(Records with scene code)
* start *

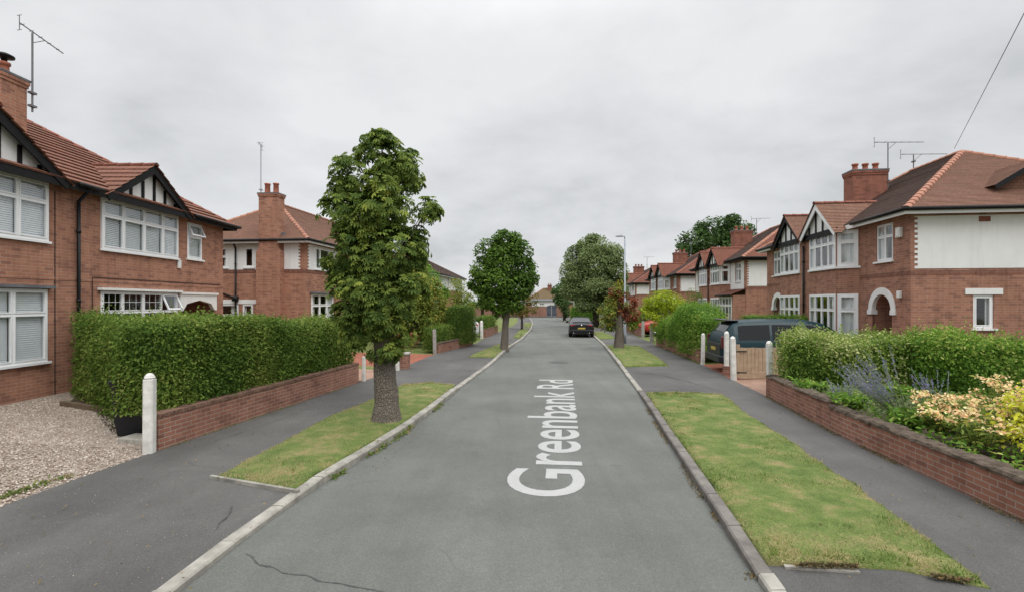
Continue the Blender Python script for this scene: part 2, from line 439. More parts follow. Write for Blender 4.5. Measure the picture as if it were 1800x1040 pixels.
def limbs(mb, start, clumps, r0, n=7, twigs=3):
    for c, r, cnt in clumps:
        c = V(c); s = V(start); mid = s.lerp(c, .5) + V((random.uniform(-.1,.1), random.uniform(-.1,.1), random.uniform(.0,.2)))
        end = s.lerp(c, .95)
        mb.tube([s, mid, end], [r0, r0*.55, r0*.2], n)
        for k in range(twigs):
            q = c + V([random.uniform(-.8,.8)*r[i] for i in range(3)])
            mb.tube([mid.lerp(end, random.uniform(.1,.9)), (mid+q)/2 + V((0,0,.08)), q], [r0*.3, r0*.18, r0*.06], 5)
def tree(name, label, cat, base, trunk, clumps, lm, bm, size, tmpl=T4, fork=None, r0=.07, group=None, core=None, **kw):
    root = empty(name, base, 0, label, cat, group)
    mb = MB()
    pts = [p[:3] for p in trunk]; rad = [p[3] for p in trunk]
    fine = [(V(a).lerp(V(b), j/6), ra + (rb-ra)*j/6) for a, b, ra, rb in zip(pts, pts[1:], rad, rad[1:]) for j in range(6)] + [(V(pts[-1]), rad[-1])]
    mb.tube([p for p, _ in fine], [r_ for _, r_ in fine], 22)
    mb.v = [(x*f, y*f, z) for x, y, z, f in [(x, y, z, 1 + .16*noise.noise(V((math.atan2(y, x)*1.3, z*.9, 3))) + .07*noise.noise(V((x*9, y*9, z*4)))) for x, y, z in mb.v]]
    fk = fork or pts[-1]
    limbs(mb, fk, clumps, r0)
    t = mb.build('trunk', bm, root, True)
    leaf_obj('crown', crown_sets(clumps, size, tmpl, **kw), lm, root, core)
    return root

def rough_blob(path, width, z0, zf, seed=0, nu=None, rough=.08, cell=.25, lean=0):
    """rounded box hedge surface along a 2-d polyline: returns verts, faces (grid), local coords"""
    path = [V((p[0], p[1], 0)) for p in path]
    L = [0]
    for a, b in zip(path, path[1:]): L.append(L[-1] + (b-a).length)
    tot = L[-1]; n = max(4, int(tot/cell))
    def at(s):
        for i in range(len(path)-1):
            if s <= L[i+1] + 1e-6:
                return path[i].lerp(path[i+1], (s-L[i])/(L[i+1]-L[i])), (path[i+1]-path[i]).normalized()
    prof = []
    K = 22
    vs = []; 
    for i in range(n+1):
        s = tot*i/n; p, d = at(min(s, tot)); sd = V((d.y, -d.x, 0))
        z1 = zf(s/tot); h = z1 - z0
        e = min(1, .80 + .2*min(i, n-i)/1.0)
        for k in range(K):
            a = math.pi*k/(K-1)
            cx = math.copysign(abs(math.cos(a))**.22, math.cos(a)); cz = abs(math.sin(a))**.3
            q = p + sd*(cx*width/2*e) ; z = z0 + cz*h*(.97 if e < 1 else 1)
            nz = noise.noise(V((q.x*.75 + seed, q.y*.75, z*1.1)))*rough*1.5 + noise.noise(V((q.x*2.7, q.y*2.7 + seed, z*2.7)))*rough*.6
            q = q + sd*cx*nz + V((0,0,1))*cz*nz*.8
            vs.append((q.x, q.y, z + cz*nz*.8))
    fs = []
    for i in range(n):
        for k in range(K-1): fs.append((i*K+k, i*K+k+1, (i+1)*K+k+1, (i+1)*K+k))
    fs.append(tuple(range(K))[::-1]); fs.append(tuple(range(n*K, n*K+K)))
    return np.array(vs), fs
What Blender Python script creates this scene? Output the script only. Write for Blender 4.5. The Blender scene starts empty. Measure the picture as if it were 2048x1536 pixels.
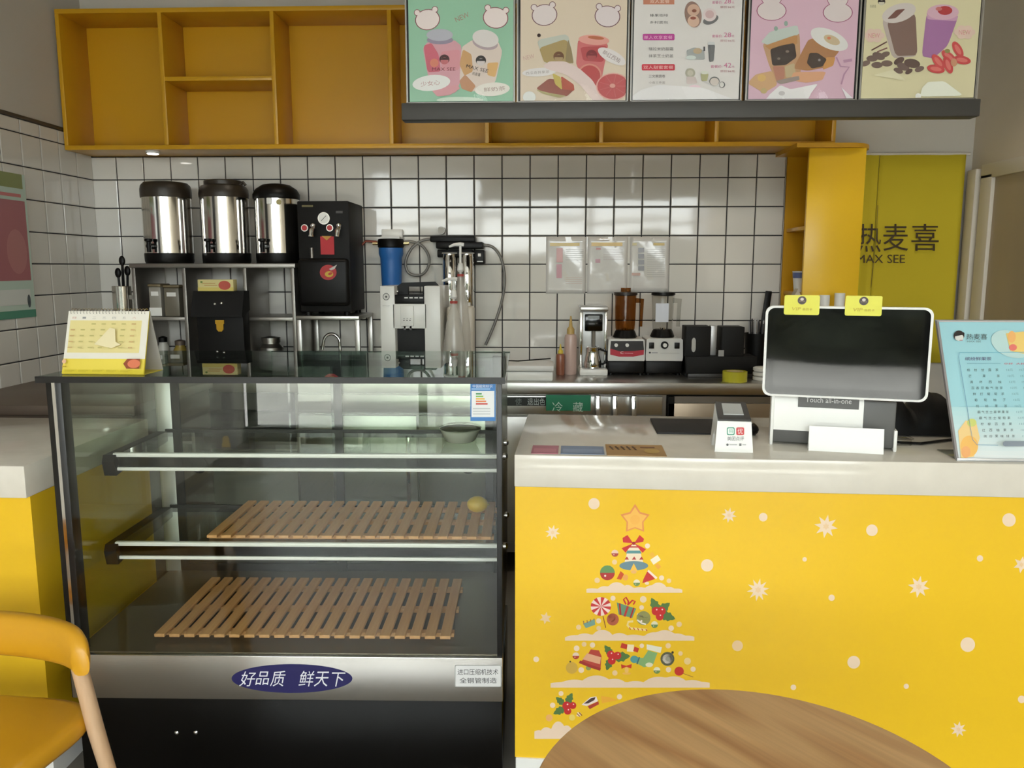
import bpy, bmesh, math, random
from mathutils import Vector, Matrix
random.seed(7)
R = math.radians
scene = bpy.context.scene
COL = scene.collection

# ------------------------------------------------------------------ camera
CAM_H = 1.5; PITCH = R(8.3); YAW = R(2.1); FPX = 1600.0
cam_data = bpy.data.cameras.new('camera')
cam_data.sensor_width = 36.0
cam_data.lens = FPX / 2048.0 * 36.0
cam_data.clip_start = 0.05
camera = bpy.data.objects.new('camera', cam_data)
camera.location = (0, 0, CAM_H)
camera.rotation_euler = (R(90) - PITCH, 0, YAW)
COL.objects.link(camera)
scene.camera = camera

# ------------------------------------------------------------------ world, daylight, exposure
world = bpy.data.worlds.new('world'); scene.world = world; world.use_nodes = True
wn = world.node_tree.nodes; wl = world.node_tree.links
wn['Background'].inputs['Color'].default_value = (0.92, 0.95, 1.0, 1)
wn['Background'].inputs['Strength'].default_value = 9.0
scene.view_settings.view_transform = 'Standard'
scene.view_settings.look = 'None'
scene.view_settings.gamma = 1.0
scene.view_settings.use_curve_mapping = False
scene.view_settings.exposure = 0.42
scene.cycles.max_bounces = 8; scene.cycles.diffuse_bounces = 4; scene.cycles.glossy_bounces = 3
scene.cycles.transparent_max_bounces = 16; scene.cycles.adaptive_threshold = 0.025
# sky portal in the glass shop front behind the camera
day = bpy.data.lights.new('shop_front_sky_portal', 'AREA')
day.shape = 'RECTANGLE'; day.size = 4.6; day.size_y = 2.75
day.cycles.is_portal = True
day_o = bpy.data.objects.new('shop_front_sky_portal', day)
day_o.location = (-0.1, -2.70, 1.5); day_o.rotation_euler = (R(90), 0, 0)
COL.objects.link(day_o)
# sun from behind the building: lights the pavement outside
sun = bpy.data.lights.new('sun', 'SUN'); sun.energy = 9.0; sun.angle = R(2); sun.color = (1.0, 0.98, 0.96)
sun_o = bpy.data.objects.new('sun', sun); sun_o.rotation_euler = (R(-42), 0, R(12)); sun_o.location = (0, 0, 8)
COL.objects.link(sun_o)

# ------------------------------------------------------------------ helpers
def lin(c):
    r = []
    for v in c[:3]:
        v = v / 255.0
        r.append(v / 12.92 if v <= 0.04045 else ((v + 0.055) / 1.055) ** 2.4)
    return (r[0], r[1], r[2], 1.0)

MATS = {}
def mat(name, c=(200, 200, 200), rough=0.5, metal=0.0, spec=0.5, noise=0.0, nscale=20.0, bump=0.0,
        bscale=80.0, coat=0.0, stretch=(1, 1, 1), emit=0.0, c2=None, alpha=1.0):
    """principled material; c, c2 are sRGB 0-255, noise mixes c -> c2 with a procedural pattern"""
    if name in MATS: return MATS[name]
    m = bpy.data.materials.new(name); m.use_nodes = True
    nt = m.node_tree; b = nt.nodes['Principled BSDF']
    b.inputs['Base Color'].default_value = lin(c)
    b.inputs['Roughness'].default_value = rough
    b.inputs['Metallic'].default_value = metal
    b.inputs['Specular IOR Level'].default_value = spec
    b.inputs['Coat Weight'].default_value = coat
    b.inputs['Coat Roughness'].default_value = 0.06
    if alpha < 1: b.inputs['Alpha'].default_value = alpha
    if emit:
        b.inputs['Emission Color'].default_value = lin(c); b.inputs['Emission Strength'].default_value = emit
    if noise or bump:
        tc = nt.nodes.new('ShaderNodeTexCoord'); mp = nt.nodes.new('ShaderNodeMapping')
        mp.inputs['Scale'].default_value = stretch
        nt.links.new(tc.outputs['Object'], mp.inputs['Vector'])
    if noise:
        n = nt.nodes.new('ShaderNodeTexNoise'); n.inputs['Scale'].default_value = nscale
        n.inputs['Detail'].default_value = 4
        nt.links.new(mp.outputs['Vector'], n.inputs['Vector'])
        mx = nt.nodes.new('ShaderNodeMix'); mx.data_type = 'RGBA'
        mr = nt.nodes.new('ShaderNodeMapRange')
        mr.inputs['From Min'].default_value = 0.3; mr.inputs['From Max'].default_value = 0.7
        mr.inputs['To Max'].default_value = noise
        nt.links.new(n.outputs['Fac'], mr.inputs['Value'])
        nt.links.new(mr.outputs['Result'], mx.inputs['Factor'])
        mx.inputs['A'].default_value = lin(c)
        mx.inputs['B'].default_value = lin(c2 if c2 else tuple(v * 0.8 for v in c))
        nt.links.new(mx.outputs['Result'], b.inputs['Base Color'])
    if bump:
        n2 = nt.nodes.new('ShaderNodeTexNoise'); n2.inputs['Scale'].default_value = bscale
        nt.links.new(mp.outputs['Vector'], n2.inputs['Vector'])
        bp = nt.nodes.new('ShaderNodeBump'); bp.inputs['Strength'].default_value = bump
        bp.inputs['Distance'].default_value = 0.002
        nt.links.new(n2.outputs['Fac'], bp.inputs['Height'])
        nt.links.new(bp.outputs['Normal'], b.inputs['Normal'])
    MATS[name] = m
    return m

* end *
* start *

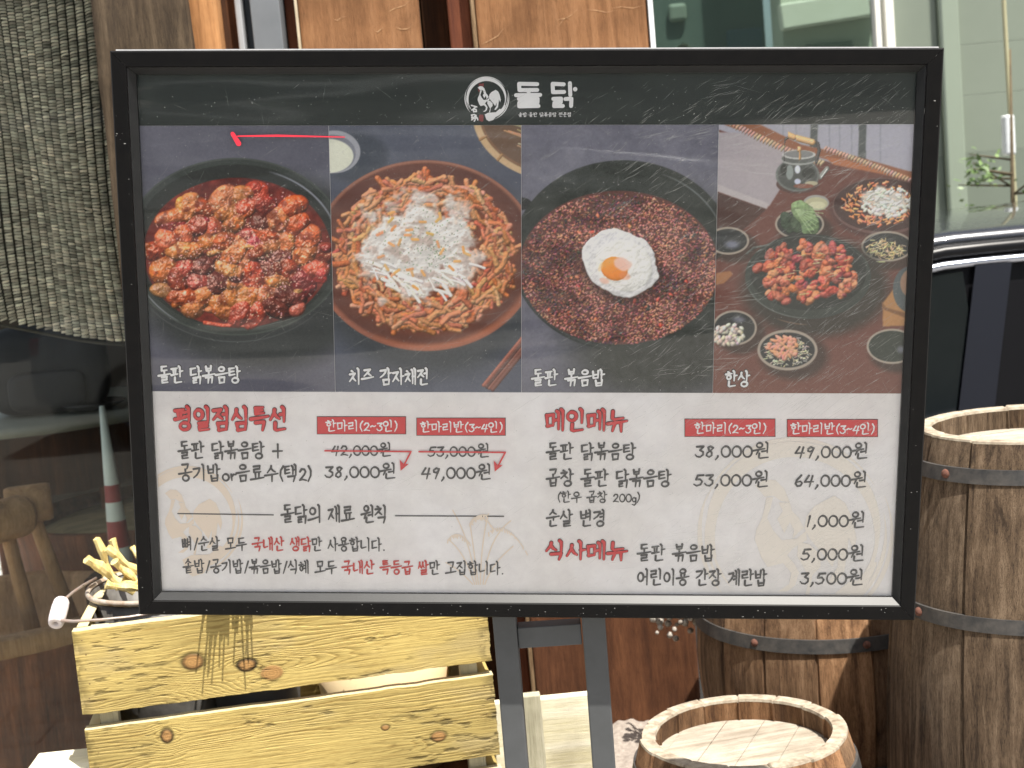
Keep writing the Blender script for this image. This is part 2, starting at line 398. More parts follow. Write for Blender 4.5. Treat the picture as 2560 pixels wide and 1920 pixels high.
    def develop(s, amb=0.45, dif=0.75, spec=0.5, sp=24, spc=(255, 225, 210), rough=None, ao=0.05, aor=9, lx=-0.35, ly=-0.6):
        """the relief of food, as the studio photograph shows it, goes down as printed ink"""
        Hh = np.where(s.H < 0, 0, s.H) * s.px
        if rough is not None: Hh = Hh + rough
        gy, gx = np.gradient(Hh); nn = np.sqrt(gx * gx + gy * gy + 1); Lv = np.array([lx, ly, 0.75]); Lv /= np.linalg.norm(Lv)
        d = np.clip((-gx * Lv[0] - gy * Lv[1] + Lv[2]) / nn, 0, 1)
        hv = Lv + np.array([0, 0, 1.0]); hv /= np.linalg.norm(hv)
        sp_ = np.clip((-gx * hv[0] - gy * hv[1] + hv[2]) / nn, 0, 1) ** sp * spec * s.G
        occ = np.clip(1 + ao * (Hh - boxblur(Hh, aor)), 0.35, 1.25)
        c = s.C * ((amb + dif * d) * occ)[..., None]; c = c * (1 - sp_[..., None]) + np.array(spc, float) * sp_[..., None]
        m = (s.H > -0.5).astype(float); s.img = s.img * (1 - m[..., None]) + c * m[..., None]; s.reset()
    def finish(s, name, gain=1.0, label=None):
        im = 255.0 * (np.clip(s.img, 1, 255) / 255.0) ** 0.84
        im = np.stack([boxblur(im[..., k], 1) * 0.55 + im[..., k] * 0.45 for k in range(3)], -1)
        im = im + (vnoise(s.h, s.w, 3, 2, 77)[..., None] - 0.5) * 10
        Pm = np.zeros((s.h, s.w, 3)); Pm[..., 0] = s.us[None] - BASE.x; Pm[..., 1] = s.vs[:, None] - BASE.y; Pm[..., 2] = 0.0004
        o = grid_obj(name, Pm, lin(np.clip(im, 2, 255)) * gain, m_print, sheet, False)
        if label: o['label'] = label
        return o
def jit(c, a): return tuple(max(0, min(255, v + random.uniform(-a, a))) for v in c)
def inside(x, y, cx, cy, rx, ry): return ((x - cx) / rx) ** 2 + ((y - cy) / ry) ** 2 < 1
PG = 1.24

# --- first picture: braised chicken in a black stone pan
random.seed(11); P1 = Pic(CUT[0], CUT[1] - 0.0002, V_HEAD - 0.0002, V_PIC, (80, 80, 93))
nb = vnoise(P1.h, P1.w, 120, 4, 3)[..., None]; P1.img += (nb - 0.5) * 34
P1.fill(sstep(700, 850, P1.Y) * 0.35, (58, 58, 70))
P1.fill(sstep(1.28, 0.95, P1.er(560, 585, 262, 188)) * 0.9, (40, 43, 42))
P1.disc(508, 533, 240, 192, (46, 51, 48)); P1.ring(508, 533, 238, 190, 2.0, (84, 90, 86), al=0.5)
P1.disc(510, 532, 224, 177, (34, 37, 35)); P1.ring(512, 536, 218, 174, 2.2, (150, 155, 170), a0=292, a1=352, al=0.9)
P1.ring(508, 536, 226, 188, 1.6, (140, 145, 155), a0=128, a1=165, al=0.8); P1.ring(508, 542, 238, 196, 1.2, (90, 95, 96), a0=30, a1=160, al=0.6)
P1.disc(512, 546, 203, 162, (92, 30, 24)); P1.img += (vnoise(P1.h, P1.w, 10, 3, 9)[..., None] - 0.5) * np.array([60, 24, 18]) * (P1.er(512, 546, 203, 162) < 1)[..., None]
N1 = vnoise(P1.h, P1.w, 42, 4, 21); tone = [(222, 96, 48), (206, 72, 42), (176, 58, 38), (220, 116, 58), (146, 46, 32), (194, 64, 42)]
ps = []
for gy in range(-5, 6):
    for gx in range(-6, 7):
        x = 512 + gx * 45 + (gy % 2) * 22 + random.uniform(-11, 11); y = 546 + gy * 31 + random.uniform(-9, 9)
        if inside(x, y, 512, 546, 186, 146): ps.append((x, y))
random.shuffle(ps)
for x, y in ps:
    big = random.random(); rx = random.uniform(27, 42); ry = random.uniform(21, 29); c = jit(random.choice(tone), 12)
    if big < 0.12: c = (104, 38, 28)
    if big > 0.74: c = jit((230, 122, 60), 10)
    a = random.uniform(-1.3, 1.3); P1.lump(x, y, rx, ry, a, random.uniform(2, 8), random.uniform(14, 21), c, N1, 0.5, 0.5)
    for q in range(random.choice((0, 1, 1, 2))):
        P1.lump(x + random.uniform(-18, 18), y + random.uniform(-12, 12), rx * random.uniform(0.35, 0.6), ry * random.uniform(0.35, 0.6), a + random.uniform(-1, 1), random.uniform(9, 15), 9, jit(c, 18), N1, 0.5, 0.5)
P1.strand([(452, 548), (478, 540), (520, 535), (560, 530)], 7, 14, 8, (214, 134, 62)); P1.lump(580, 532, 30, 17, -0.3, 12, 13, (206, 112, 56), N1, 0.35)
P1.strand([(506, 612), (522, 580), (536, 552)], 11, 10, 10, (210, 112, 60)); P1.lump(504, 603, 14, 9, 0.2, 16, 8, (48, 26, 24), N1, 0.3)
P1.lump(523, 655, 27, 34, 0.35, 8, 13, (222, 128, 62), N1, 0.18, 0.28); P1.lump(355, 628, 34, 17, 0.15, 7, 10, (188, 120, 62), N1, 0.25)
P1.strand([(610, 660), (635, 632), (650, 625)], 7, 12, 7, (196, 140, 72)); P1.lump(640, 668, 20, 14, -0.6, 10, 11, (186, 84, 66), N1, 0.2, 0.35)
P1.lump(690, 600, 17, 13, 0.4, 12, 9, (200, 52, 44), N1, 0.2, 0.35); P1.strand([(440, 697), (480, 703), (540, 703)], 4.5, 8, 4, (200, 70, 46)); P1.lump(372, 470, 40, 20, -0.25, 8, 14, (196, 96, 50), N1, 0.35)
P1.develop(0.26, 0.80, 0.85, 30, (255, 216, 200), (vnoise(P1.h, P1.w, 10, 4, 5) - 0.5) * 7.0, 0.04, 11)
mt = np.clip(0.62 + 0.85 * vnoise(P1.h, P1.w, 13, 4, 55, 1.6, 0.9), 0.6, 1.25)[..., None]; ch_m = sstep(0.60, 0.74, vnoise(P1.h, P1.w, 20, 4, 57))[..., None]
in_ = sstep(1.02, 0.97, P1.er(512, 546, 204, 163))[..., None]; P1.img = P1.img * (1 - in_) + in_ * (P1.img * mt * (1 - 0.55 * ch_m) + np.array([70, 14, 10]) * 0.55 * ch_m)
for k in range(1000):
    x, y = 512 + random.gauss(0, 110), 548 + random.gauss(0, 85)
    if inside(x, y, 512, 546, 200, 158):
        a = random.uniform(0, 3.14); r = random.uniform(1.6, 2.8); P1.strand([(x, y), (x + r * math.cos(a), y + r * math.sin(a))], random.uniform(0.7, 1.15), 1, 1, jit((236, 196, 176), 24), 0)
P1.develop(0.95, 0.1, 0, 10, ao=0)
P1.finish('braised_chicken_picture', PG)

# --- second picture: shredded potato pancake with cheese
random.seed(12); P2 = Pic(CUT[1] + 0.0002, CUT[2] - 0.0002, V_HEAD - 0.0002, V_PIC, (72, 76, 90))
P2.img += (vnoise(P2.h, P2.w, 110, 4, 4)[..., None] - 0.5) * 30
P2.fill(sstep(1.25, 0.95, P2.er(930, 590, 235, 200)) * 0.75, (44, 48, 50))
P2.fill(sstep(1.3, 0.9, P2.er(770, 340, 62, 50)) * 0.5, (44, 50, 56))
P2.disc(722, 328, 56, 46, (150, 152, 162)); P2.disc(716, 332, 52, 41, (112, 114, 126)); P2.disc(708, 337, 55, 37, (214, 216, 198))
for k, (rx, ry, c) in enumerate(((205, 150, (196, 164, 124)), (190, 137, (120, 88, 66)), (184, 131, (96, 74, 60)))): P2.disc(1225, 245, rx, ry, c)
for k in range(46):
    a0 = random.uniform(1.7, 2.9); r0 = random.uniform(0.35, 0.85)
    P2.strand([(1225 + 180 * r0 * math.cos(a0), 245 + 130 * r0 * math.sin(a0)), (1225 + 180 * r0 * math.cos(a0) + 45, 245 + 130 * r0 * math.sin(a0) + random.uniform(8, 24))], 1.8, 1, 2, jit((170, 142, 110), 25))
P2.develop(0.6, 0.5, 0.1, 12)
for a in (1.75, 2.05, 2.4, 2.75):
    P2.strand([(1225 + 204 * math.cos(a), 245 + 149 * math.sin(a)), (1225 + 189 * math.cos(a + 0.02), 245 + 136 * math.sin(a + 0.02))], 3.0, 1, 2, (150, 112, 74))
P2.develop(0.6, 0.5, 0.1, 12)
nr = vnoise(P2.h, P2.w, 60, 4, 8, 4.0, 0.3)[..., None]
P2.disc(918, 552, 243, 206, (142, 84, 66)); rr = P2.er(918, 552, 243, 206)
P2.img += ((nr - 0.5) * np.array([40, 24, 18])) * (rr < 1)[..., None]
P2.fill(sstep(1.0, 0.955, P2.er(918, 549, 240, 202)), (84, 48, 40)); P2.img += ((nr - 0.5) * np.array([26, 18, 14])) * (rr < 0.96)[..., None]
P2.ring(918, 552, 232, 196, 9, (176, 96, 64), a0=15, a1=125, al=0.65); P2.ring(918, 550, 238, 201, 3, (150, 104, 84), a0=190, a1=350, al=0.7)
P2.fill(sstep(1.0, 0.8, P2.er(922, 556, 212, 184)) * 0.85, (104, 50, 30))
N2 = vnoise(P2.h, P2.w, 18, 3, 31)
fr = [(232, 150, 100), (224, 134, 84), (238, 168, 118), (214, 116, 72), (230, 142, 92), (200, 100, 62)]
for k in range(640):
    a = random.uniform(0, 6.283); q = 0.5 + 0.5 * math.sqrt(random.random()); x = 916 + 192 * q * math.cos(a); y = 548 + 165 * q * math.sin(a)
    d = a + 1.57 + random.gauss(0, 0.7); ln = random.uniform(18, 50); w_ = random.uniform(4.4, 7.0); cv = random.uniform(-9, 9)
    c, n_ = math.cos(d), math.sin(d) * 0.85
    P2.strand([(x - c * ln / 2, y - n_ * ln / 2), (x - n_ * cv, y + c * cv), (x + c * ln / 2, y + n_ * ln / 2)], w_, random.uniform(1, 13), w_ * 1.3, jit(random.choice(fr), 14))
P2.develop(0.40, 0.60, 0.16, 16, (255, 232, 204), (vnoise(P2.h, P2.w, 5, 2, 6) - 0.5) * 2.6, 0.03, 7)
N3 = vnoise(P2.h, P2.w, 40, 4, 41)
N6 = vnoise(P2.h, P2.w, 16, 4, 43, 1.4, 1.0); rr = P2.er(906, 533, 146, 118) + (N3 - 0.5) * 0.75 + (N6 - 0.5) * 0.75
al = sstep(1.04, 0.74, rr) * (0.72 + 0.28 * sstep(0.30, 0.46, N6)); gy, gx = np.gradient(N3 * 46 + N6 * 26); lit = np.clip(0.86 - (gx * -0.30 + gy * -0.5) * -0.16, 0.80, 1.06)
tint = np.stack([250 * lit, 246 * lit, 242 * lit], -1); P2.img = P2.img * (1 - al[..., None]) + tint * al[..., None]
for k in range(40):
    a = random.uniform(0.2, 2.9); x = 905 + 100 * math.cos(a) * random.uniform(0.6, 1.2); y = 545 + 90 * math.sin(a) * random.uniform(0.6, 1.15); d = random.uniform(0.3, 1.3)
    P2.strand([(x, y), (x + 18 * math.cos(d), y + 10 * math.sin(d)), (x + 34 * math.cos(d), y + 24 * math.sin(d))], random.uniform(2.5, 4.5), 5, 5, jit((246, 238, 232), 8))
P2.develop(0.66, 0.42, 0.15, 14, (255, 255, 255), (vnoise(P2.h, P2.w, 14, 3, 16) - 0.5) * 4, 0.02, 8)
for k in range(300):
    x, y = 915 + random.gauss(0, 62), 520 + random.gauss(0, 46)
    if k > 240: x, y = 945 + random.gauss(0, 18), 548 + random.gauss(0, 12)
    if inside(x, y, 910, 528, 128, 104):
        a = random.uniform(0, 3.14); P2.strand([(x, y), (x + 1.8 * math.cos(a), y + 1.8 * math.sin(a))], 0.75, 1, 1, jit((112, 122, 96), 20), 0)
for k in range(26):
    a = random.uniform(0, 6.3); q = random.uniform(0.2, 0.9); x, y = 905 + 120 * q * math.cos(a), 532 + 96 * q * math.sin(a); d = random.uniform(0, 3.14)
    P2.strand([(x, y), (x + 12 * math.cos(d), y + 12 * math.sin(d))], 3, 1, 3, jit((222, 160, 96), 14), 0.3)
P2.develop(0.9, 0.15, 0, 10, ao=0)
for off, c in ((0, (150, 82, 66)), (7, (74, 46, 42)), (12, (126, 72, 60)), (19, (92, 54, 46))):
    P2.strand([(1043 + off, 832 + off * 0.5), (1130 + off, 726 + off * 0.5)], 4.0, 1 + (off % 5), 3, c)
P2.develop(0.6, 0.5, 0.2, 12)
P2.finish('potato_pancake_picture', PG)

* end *

▶ **AIM**
Exactly and only the lines from the line with "What Blender Python" to the line with "scene.camera = camera", both ends included, should be echoed. Do not carry over the pictures.

▶ **WORKED ANSWER**
What Blender Python script creates this scene? Output the script only. Write for Blender 4.5. The Blender scene starts empty. Measure the picture as if it were 2048x1536 pixels.
import bpy, bmesh, math, random
from mathutils import Vector, Matrix
random.seed(7)
R = math.radians
scene = bpy.context.scene
COL = scene.collection

# ------------------------------------------------------------------ camera
CAM_H = 1.5; PITCH = R(8.3); YAW = R(2.1); FPX = 1600.0
cam_data = bpy.data.cameras.new('camera')
cam_data.sensor_width = 36.0
cam_data.lens = FPX / 2048.0 * 36.0
cam_data.clip_start = 0.05
camera = bpy.data.objects.new('camera', cam_data)
camera.location = (0, 0, CAM_H)
camera.rotation_euler = (R(90) - PITCH, 0, YAW)
COL.objects.link(camera)
scene.camera = camera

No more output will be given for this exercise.